I’m an expert on acting now, having been in one movie.

Not that I’m so comfortable on camera, but just because I’ve been teaching for a while, I become a bit of a ham or something in the movie. I’m like the problem child, stirring everything up. I’m almost talking over the movie into the film editor’s booth.

I became a writer of nonfiction and then this kind of weird genre-troubling work, genre-blurring work. I think that Seattle, in a strange way, encouraged me to be that writer.

You’re just supposed to live in Brooklyn if you’re a writer. Or you’re in LA and you’re part of the film industry. I don’t know, I guess I’m probably ambivalent about every place, so I’m ambivalent about living in Seattle.

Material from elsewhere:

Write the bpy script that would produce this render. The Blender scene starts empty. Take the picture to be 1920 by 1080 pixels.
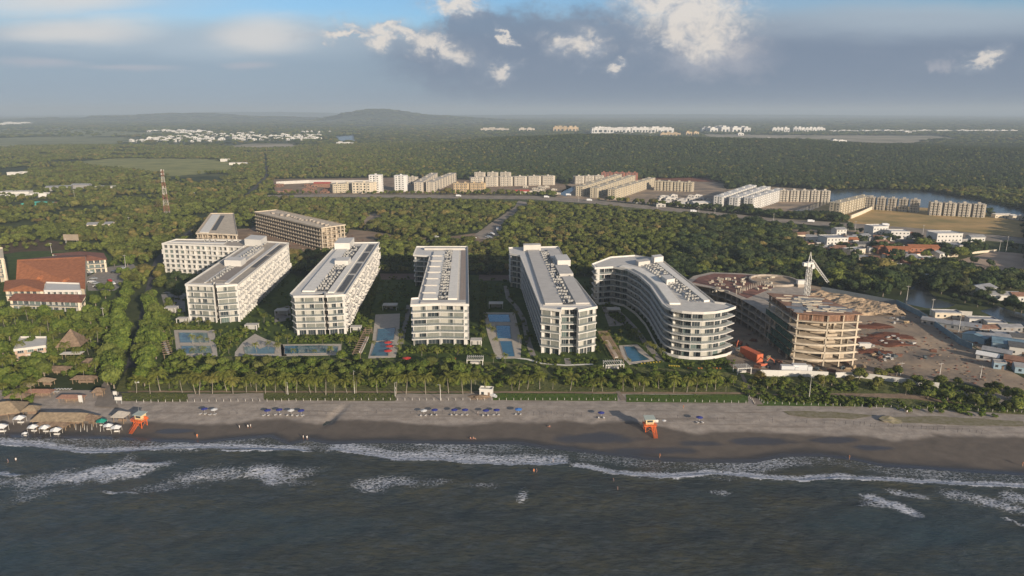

I think there’s something that’s very deep in me that’s like: “I’m going to shout because you’ve got to hear me across 3,000 miles.”

That’s kind of a corny metaphor.

I grew up in a super politically engaged family. Seattle’s politics are very much the politics that I grew up with, toward which I’m very sympathetic but also skeptical.

I yield to no one in my hatred and fear of Donald Trump. But the ways in which everyone is virtue-signaling their own Trump hatred is not useful. It’s a kind of competition to see who can assume a higher moral ladder. And not in any way that’s interesting.

I’ve been here 29 years teaching at UW. I must like it pretty well.

My role as [James Franco]’s former teacher and occasional collaborator is to say, “Come on, you can go beyond this.” He’s a smart fella who could’ve been a capital A actor—Ryan Gosling or someone like that. And then, for whatever reason, that just broke apart for him. That reminds me, as I told him, of my own path 20 years ago, when I got bored with the novel. In our mid- to late 30s, the form that we had inhabited went dead on us.

I get a lot of pushback from conventional novelists in their 30s and 40s who, I think, cartoonize my position as only saying the novel is dead per se. It’s not what [Reality Hunger] is really arguing. It’s saying that kind of realistic, conventional, lineal, traditional novel, what does that possibly have to do with how we live?

I’m a useful scapegoat for people who know how dead the conventional novel is. They go: “Well, let’s harangue David Shields rather than wrestle with the real question.”

If we disagree, that’s okay. Let the future decide who is the more exciting writer, Arnold Bennett or Virginia Woolf? She broke apart the form, he kept the form the way it was. Is anybody reading Arnold Bennett? No one even knows who he is. Do we all worship Virginia Woolf? Yes, because she pushed the form forward.

I turned 60 recently, not that 60’s so old. But the tone of Other People, to me, is slightly accommodating. You know that Dennis Leary line, “Life sucks, get a fucking helmet?” It’s something like that.